Sound Transit on track but costs again rising

December 4, 2003

Associated Press
King 5 News


SEATTLE - Commuter train service for Everett will begin by the end of the year as promised, but the cost has soared by about $200 million, a Sound Transit report indicates.

The higher costs, partly for new stations between Seattle and Everett, bring the total for extending rail service northward to about $377 million, the regional agency's finance committee was told Wednesday.

Negotiations with Burlington Northern Santa Fe Railway should be signed within a week, Sound Transit chief Joni Earl said.

"If we get the contracts signed on the 11th, then there will be a train by the end of the year - absolutely," Earl said. "I'm very optimistic that we're going to get there."

Bob Harbison
At the time the ballot measure to establish Sound Transit was adopted by voters in King, Pierce and Snohomish counties in 1996, the cost of Sounder service for Everett was estimated at $177 million.

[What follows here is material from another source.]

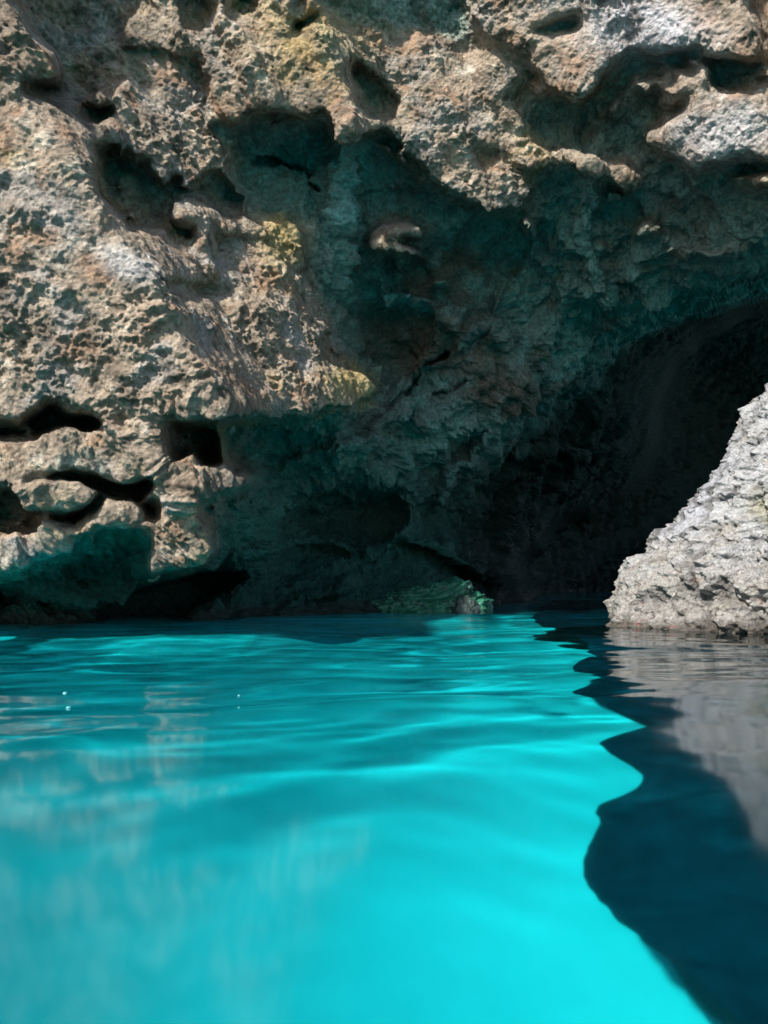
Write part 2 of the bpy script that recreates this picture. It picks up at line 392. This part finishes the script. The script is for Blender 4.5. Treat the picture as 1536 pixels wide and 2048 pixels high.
# slimy grey green rock inside the cave, with reddish and bluish stains
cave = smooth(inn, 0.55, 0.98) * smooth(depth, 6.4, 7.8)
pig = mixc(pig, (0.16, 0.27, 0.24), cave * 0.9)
pig = mixc(pig, (0.16, 0.085, 0.06), cave * np.clip(blob(880, 690, 150, 60, 10) + blob(1000, 790, 60, 40) + blob(850, 520, 90, 40) + smooth(n_d, 0.1, 0.4) * 0.5, 0, 0.75))
pig = mixc(pig, (0.24, 0.41, 0.39), cave * np.clip(blob(800, 610, 60, 22, 10) + blob(700, 380, 45, 90, 20) * 0.8 + blob(1150, 740, 80, 20) + smooth(n_b, 0.1, 0.4) * 0.4, 0, 0.7))
pig = mixc(pig, (0.05, 0.20, 0.13), np.clip(blob(850, 1150, 110, 60) * 1.2, 0, 0.8))
pig = mixc(pig, (0.13, 0.105, 0.08), smooth(fbm(dg2 * 0.8, 4, 0.6, 43) + 0.3 * n_a, 0.02, 0.4) * 0.65)
pig *= (0.93 * (1 + 0.4 * n_c))[..., None]

zz_ = P[..., 2]
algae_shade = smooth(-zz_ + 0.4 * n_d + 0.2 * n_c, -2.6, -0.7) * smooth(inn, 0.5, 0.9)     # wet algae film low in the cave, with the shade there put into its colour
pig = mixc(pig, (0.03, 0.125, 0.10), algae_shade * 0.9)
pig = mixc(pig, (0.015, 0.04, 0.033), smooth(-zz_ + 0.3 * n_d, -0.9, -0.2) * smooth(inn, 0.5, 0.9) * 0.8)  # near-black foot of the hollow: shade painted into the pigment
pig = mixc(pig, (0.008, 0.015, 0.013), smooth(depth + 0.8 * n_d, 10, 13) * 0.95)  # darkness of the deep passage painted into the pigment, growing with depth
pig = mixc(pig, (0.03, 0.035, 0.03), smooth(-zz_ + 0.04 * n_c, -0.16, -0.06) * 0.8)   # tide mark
wet = np.clip(algae_shade * smooth(n_b + 0.5 * n_c, -0.3, 0.3) + 0.35 * cave * smooth(n_a, 0, 0.3), 0, 1)
pig = np.concatenate([pig, wet[..., None]], -1)
# the wall goes on under water
Zs = (-0.35, -0.8, -1.4, -2.1, -3.2)
last = P[-1]
rows = []
for k, z in enumerate(Zs):
    rws = last.copy(); rws[:, 2] = z; rws[:, 1] += 0.5 * k + 0.4; rows.append(rws)
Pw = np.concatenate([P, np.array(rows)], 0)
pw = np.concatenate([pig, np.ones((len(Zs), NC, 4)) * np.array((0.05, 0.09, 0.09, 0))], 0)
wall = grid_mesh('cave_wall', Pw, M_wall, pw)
tag(wall, 'rugged limestone wall of the sea cave with hollows in shade', kind='structure')

# ------------------------------------------------------------------ the pale rock on the right
EDGE = [(1100,1420),(1180,1330),(1225,1262),(1228,1243),(1221,1225),(1217,1200),(1226,1190),(1235,1178),(1236,1160),(1241,1140),(1250,1122),(1262,1114),(1276,1108),(1283,1116),(1296,1112),(1297,1095),(1300,1076),(1308,1060),(1313,1058),(1318,1062),(1330,1060),(1336,1050),(1348,1047),(1353,1038),(1358,1026),(1366,1020),(1376,1016),(1384,1004),(1400,988),(1410,972),(1417,968),(1425,952),(1440,934),(1448,922),(1460,896),(1468,872),(1478,850),(1479,832),(1481,818),(1486,812),(1493,820),(1501,832),(1502,818),(1508,806),(1518,798),(1530,782),(1545,770),(1580,700),(1640,600),(1720,470),(1800,330),(2050,-100),(2300,-700),(2500,-1500)]
eu, ev = np.array(EDGE, float).T
ea, ec = ray(eu, ev)
YE = 6.9
ez = H_CAM + ec * YE; ex = ea * YE
ez = np.maximum.accumulate(ez + np.arange(len(ez)) * 1e-4)
zz = np.concatenate([np.linspace(-2.6, -0.05, 26), np.linspace(-0.03, 2.45, 330), np.linspace(2.46, 9, 120)])  # top rows are out of view, added to block sky light from the right
xe = np.interp(zz, ez, ex)
xe[zz < ez[0]] = ex[0] - 0.25 * (ez[0] - zz[zz < ez[0]])
k_ = np.exp(-0.5 * (np.arange(-40, 41) / 18.0) ** 2); k_ /= k_.sum()
xsm = np.convolve(np.pad(xe, 40, 'edge'), k_, 'valid')
phi = np.concatenate([np.linspace(R(-105), R(12), 380), np.linspace(R(13), R(200), 70)])
PH, ZZ = np.meshgrid(phi, zz)
XE = xe[:, None]; XM = xsm[:, None]
a_half, b_half = 2.6, 1.15 + 0.0 * ZZ
edge_w = np.clip(np.cos(PH), 0, 1) ** 4
dirl = np.hypot(XM, YE); e2x, e2y = XM / dirl, YE / dirl; e1x, e1y = e2y, -e2x
p1 = a_half - a_half * np.cos(PH); p2 = b_half * np.sin(PH) * (1 - 0.14 * np.clip(ZZ, 0, 3) * (np.sin(PH) < 0))
X = XM + (XE - XM) * np.clip(np.cos(PH), 0, 1) ** 22 + e1x * p1 + e2x * p2
Y = YE + e1y * p1 + e2y * p2
PR = np.stack([X, Y, ZZ], -1)
nrm = np.stack([-np.cos(PH) * e1x + np.sin(PH) * e2x, -np.cos(PH) * e1y + np.sin(PH) * e2y, 0.08 + 0 * PH], -1); nrm /= np.linalg.norm(nrm, axis=-1)[..., None]
f1, f2 = worley(PR / 0.13, 7); g1, g2 = worley(PR / 0.05, 8)
lump = fbm(PR / 0.5, 3, 0.5, 51); rid = fbm(PR * np.array((1, 1, 0.6)) / 0.22, 3, 0.6, 55, ridged=True); fin = fbm(PR / 0.06, 3, 0.65, 58)
ra = fbm(PR / 0.3, 4, 0.6, 61); rb = fbm(PR / 0.14, 3, 0.6, 65); rc = fbm(PR / 0.6, 3, 0.5, 69)
c1, c2 = worley(PR * np.array((1, 1, 0.7)) / 0.34 + 0.3 * rb[..., None], 9)
crack = 1 - smooth(c2 - c1, 0.02, 0.14)
dr = 0.28 * lump - 0.06 * crack + 0.06 * rid + 0.05 * fbm(PR * np.array((1, 1, 0.3)) / 0.13, 3, 0.55, 62, ridged=True) * smooth(-PR[..., 2] + 0.3 * rc, -1.1, -0.3) + 0.12 * (0.4 - f1) + 0.055 * (0.5 - g1) + 0.045 * fin - 0.07 * np.clip(rb, 0, 1) - 0.10
keep = 1 - 0.88 * np.clip(np.cos(PH), 0, 1) ** 5
spk = fbm(PR / 0.24, 3, 0.6, 59, ridged=True)
spk = np.clip(spk, 0, 1) ** 2 * 0.075 - 0.02
PR = PR + nrm * (dr * keep + spk)[..., None]
pr = np.ones(PR.shape) * np.array((0.43, 0.43, 0.435))
def mixr(c, tint, k): return c * (1 - k[..., None]) + np.array(tint) * k[..., None]
pr = mixr(pr, (0.30, 0.27, 0.22), smooth(ra, 0.0, 0.35) * 0.7)
pr = mixr(pr, (0.36, 0.37, 0.41), smooth(rc, 0.0, 0.4) * 0.6)
pr = mixr(pr, (0.10, 0.10, 0.10), smooth(-rb, 0.1, 0.45) * 0.7)
pr = mixr(pr, (0.13, 0.13, 0.13), smooth(fin, 0.12, 0.4) * 0.6)
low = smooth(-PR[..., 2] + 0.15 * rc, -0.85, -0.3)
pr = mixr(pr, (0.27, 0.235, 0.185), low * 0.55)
pr = mixr(pr, (0.09, 0.085, 0.08), crack * smooth(rc, -0.2, 0.2) * 0.75)  # shade of the crevices put into the colour
pr = mixr(pr, (0.20, 0.10, 0.08), low * smooth(rb, 0.25, 0.5) * 0.6)
pr = mixr(pr, (0.36, 0.34, 0.15), np.exp(-(((PR[..., 0] - 3.2) / 0.2) ** 2 + ((PR[..., 2] - 0.95) / 0.14) ** 2)) * 0.6)
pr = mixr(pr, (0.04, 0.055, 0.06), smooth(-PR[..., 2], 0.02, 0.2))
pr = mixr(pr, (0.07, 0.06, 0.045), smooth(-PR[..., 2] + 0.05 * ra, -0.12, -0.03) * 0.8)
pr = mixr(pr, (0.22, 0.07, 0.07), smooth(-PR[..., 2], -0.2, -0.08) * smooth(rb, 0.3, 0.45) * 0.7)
pr *= (0.78 * (1 + 0.3 * rb))[..., None]
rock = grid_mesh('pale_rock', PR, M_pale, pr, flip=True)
tag(rock, 'pale grey jagged limestone rock sloping into the water in front of the dark passage', 'rock')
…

Sounder trains now carry about 3,000 passengers a day between Seattle and Tacoma with a number of intermediate stops and will run along 82 miles of tracks after service is extended north to Everett and south to Lakewood.

On the Lakewood-Tacoma portion, track and facility cost estimates have risen by $30 million, and the agency's staff has recommended adding $12.7 million to a reserve fund for unanticipated expenses.

According to a report to Sound Transit's finance committee, the total price for Sounder train service will come to $1.2 billion when completed in 2009, an increase of nearly $500 million from the original estimate when adjusted for inflation.

Earl said the new figures reflect a re-examination she ordered after huge cost overruns hit the agency's Central Link light rail program in Seattle in 2001.

Of the total Sounder cost increase, Earl said $435 million was for access to the Burlington Northern tracks on which the commuter trains must run.

Between Seattle and Everett, access costs were estimated by Sound Transit at $115 million but wound up being $250 million.

Aggravating the problem, Sound Transit expected to receive $136 million from the state Department of Transportation and Amtrak that never arrived.

Rising station costs include $18.2 million rather than $11.2 million in Mukilteo, $13.1 million rather than $9.5 million in Edmonds and $26.9 million rather than $24.7 million for improvements in Everett.

"Based on what I've seen today, I wouldn't want to go forward on these stations based on these costs," committee member Jack Crawford of Kenmore said.

Earl said the figures released Wednesday should be the end of major cost overruns for Sound Transit.

"We did not inflate these dollars. We've really worked hard, to be dead honest," she said. "The numbers aren't good numbers and we recognize that."